The big-screen adaptation of Les Miserables is a collage of show-stopping moments, breathlessly weaved together by the wrought emotion of songs that have been wowing stage audiences for decades.
It took just three days of shooting, during Hugh Jackman's thunderous soliloquy as the criminal Jean Valjean, for director Tom Hooper to realise he could wrestle sheer emotion from actors as well as serve the musical's celebrated score.
"There's a point where a tear runs down Hugh's cheek, then a tear rolls down another and he's still hitting all the notes," Hooper says.
"It was a revelation that you can go to an intense place and still carry the melody - and was also the moment I realised that Hugh had found a way of reinventing the stage show for the close up."

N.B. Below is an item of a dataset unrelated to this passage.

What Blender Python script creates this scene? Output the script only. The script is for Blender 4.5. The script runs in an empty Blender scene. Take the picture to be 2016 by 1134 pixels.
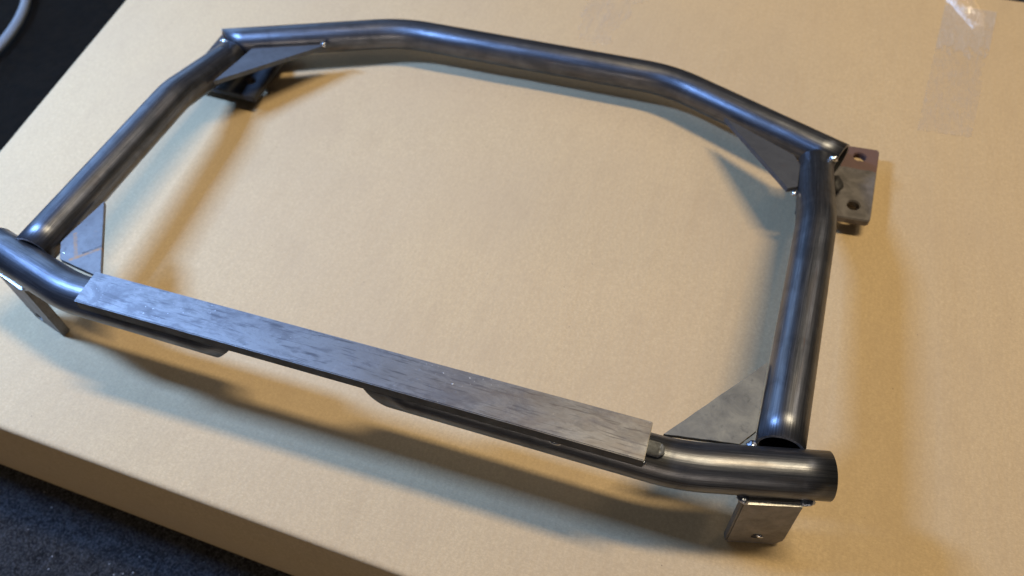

While there is a flash of the melodramatic in Hooper's grandiose, gritty treatment, his film version will no doubt be remembered for its spine-tingling performances.
Jackman is already tipped for award glory, with Golden Globe and Screen Actors Guild nods almost certainly preceding an Oscar nomination, but Russell Crowe as Valjean's nemesis Javert and Anne Hathaway as the doomed Fantine are equally deserving of plaudits.
Acted out almost entirely in song, Les Miserables flits from intense close-ups where you practically live in the actors' eyes, to epic battle scenes fitting of the film's setting in Pre-Revolutionary France.
Hooper acknowledges the irony of Victor Hugo's novel being re-enacted by Aussies, Brits and Americans but there is no coincidence the British director, who cast Australians Geoffrey Rush and Guy Pearce in his Oscar-winning The King's Speech, returned to Antipodean actors.
"You've got to remember that all the actors are playing Frenchmen and in some ways the Australian actors are freer in that capacity," he says.
"I remember Russell saying that he didn't want to play Javert like an uptight Englishman but instead wanted to bring the passion of the French to the role."
Closely honouring the musical, Les Miserables centres around the story of Jean Valjean, a prisoner who breaks his parole and attempts to build a new life determined to do the right thing.
He adopts the street orphan Cosette (Amanda Seyfried) after witnessing the death of her mother but his efforts to conform are thwarted by the persistent policeman Javert, who once detained him.
With the Parisian rebellion unfolding and raising the stakes, the players are thrown into a larger conflict and Valjean is forced to decide what is more important - his own freedom or the happiness of his adopted daughter.
The musical's plot dynamics are captured skillfully in Hooper's vision and in some way the film tells the story in an easier form, although the idea to amplify the epic is by no means new.
Producer Cameron Mackintosh was keen on an adaptation almost as soon as Les Miserables hit the West End in 1985 but his plan ran flat when it came to finding film actors who could sing.
While musical theatre was then a relatively new phenomena, today's cast of actors were brought up treading the boards to song. Hathaway stepped into the role her mother once played in Fantine, while Jackman started his career in the musical Beauty & The Beast and Crowe in Blood Brothers.
"They've all been part of it so they're equipped and at ease with telling a story through music," says Mackintosh.
"Having the confidence to hit all the right notes meant they were also able to reinterpret the text which has allowed Tom to unleash all those qualities which make the film so cinematic."
With a film always in mind, Mackintosh, who also produced the original, earmarked Jackman and Crowe early on in his plans but originally pencilled them into opposite roles, something Hooper reversed as soon as he was hired as director.
Hooper says their personalities and acting capabilities virtually cast themselves.
"The thing that marks Hugh out is he has extraordinary kindness which runs through what Valjean is all about," Hooper says.
"Russell meanwhile is very good at playing characters in conflict and his character is one going through extreme dissonance."
Although the Australian pair dominate screen time, Hathaway's haunting delivery of I Dreamed A Dream is likely to be the moment etched into movie history.
Deserving of an Oscar itself, Hathaway cut off her hair for the unedited three-minute scene as a young mother in the pits of despair.
"It was an extraordinary day and she had to go to a very dark place in herself to do that," Hooper remembers.
"Whenever I watch it now I admire the total lack of self indulgence in that performance because she's gone somewhere so bleak.
"She was visibly in pain and I was pleased when it was done so she could close that door."
Love or loathe it, Les Miserables leaves a lasting impression. While a criticism frequently levelled at movie musicals is the obvious lip synch to pre-recorded songs, Hooper has ensured through every note that the performances are as real as humanly possible.
"I didn't want to ask audiences to forgive us singing to playback especially when I was trying to create such a visceral connection between the audience and the actors," Hooper says.
"Also it was about giving power back to the actors because great acting is all about being in the moment. They all rose to the challenge."